Friday, June 22, 2007

Talk about bad timing

From The Washington Post:

The CIA will declassify hundreds of pages of long-secret records detailing some of the intelligence agency's worst illegal abuses -- the so-called "family jewels" documenting a quarter-century of overseas assassination attempts, domestic spying, kidnapping and infiltration of leftist groups from the 1950s to the 1970s, CIA Director Michael V. Hayden said yesterday.

The documents, to be publicly released next week, also include accounts of break-ins and theft, the agency's opening of private mail to and from China and the Soviet Union, wiretaps and surveillance of journalists, and a series of "unwitting" tests on U.S. civilians, including the use of drugs.
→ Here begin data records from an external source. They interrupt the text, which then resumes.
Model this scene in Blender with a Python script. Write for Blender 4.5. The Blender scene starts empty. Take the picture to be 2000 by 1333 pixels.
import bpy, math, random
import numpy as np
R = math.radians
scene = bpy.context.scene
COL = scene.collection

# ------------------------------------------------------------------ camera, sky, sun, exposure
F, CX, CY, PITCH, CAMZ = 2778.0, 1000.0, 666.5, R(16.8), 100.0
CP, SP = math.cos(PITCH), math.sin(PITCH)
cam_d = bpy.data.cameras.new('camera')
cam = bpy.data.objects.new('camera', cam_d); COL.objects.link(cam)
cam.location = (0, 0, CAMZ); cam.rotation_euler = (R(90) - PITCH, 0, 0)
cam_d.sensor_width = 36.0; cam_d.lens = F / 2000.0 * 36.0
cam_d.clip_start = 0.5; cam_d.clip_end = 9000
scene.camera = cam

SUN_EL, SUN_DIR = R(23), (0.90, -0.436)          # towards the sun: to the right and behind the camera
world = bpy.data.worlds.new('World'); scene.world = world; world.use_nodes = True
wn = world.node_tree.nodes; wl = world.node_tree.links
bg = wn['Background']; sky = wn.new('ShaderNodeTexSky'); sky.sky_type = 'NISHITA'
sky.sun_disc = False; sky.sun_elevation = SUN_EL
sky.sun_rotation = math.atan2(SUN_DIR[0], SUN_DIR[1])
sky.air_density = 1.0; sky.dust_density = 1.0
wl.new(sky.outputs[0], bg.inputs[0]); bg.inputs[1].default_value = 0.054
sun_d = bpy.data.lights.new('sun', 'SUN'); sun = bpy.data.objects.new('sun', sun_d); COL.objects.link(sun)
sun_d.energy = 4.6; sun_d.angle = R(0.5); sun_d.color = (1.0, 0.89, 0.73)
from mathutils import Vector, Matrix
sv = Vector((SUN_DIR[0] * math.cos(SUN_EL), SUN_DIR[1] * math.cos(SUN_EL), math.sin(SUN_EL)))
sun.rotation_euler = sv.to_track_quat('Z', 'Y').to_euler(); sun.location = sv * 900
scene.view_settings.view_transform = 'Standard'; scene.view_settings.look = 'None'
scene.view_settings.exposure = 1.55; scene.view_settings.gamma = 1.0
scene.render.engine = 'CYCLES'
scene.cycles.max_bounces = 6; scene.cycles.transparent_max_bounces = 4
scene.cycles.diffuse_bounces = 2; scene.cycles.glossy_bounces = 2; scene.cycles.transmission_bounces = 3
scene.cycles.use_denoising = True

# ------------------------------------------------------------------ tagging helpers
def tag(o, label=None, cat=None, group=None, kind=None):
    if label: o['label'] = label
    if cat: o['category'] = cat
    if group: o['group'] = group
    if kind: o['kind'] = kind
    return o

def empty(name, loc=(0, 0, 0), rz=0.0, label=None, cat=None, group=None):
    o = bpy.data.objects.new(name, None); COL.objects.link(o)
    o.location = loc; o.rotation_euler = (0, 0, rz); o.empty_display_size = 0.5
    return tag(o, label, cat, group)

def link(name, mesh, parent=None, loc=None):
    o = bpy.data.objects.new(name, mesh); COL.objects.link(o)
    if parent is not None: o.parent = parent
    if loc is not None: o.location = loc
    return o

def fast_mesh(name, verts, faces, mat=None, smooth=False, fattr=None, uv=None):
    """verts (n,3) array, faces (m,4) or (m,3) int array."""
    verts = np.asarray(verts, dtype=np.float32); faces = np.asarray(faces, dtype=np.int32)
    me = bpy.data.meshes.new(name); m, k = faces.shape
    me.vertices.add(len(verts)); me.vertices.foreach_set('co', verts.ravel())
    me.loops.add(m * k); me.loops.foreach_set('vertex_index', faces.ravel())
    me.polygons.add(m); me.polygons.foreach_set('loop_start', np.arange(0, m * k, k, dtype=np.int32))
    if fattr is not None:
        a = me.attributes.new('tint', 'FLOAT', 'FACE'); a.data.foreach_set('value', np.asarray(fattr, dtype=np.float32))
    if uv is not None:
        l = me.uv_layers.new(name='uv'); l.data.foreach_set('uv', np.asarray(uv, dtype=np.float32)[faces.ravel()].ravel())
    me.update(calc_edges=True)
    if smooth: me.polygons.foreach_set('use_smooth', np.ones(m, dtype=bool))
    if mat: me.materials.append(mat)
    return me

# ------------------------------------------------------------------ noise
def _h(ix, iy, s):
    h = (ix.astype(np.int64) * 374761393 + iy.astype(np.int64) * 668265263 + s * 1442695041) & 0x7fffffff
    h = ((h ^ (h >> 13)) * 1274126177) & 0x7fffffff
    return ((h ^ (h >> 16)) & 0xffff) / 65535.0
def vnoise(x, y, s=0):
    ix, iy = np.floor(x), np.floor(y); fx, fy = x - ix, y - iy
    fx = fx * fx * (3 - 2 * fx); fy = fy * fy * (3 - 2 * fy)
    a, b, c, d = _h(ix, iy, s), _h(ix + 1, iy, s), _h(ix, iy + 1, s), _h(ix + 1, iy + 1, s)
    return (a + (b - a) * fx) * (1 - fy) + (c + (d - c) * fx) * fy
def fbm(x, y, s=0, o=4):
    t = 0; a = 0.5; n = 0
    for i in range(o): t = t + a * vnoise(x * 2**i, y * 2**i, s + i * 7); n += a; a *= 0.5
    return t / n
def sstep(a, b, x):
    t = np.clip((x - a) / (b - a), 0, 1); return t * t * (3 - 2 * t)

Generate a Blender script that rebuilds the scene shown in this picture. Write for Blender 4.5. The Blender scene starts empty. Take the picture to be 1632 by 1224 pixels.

The pathetic liberals at the Post think of these things as the "agency's worst illegal abuses". I see them as a sign that the CIA was earning its keep. The current lack of human intelligence we have on Islamic terrorist groups and the failure to "connect the dots" before 9/11 are the results of the reforms which were instituted to stop these "abuses".

Think about it. Would not the people of Cuba be better off today if we had managed to kill Castro 50 years ago? Would the people of Iran, and the whole rest of the world, not be better off today if we had sent a hit team to put a bullet through Khomeini's head before he managed to lead the Iranian Revolution? I know the Shah could be a right bastard to his enemies but since his enemies were the people who wanted to turn Iran into a fundamentalist Islamic terror state does it not seem, in retrospect, that they deserved to be tossed into a dungeon and tortured to death?

Given what we know today about the threats we face would it not make more sense to bring back some of the "old ways" instead of "airing dirty laundry"?